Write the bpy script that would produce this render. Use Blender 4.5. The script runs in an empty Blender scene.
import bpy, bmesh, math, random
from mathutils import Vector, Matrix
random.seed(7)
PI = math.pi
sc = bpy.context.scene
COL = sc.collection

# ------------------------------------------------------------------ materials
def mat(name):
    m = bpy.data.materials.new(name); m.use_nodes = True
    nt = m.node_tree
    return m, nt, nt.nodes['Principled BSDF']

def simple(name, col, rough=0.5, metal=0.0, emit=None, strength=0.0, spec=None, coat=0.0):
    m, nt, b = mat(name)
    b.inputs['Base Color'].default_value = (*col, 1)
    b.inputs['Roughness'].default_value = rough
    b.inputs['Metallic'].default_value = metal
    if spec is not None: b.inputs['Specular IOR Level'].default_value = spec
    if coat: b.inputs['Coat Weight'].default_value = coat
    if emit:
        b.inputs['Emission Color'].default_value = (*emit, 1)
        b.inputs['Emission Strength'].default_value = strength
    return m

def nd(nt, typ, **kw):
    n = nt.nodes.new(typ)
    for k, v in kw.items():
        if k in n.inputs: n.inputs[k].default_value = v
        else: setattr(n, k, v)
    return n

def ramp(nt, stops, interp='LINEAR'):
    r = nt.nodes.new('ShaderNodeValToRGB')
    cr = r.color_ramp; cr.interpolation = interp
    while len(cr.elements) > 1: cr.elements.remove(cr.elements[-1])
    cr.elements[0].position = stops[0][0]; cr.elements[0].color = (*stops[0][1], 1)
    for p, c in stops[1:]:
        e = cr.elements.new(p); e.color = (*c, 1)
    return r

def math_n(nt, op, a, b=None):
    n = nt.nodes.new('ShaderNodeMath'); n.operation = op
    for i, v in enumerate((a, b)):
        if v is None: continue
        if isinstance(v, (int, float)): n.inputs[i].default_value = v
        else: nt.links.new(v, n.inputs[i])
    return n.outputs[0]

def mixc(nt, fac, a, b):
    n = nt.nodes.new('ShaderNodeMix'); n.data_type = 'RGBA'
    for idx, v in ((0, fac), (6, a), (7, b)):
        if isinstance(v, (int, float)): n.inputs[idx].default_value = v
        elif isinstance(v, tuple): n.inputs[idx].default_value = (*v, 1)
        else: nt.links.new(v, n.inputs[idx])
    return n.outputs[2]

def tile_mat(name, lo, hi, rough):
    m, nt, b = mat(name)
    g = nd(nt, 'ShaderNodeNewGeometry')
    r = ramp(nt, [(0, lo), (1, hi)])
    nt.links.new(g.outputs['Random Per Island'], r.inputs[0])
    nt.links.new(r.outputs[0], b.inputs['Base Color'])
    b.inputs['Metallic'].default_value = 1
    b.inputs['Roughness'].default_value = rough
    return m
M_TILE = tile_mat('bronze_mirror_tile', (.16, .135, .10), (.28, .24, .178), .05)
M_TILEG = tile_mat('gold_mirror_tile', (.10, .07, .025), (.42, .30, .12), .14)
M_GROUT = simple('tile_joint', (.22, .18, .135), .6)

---

» Do this: Nothing in the data may differ; print all of it exactly as written.

» Output for this exercise:
Write the bpy script that would produce this render. Use Blender 4.5. The script runs in an empty Blender scene.
import bpy, bmesh, math, random
from mathutils import Vector, Matrix
random.seed(7)
PI = math.pi
sc = bpy.context.scene
COL = sc.collection

# ------------------------------------------------------------------ materials
def mat(name):
    m = bpy.data.materials.new(name); m.use_nodes = True
    nt = m.node_tree
    return m, nt, nt.nodes['Principled BSDF']

def simple(name, col, rough=0.5, metal=0.0, emit=None, strength=0.0, spec=None, coat=0.0):
    m, nt, b = mat(name)
    b.inputs['Base Color'].default_value = (*col, 1)
    b.inputs['Roughness'].default_value = rough
    b.inputs['Metallic'].default_value = metal
    if spec is not None: b.inputs['Specular IOR Level'].default_value = spec
    if coat: b.inputs['Coat Weight'].default_value = coat
    if emit:
        b.inputs['Emission Color'].default_value = (*emit, 1)
        b.inputs['Emission Strength'].default_value = strength
    return m

def nd(nt, typ, **kw):
    n = nt.nodes.new(typ)
    for k, v in kw.items():
        if k in n.inputs: n.inputs[k].default_value = v
        else: setattr(n, k, v)
    return n

def ramp(nt, stops, interp='LINEAR'):
    r = nt.nodes.new('ShaderNodeValToRGB')
    cr = r.color_ramp; cr.interpolation = interp
    while len(cr.elements) > 1: cr.elements.remove(cr.elements[-1])
    cr.elements[0].position = stops[0][0]; cr.elements[0].color = (*stops[0][1], 1)
    for p, c in stops[1:]:
        e = cr.elements.new(p); e.color = (*c, 1)
    return r

def math_n(nt, op, a, b=None):
    n = nt.nodes.new('ShaderNodeMath'); n.operation = op
    for i, v in enumerate((a, b)):
        if v is None: continue
        if isinstance(v, (int, float)): n.inputs[i].default_value = v
        else: nt.links.new(v, n.inputs[i])
    return n.outputs[0]

def mixc(nt, fac, a, b):
    n = nt.nodes.new('ShaderNodeMix'); n.data_type = 'RGBA'
    for idx, v in ((0, fac), (6, a), (7, b)):
        if isinstance(v, (int, float)): n.inputs[idx].default_value = v
        elif isinstance(v, tuple): n.inputs[idx].default_value = (*v, 1)
        else: nt.links.new(v, n.inputs[idx])
    return n.outputs[2]

def tile_mat(name, lo, hi, rough):
    m, nt, b = mat(name)
    g = nd(nt, 'ShaderNodeNewGeometry')
    r = ramp(nt, [(0, lo), (1, hi)])
    nt.links.new(g.outputs['Random Per Island'], r.inputs[0])
    nt.links.new(r.outputs[0], b.inputs['Base Color'])
    b.inputs['Metallic'].default_value = 1
    b.inputs['Roughness'].default_value = rough
    return m
M_TILE = tile_mat('bronze_mirror_tile', (.16, .135, .10), (.28, .24, .178), .05)
M_TILEG = tile_mat('gold_mirror_tile', (.10, .07, .025), (.42, .30, .12), .14)
M_GROUT = simple('tile_joint', (.22, .18, .135), .6)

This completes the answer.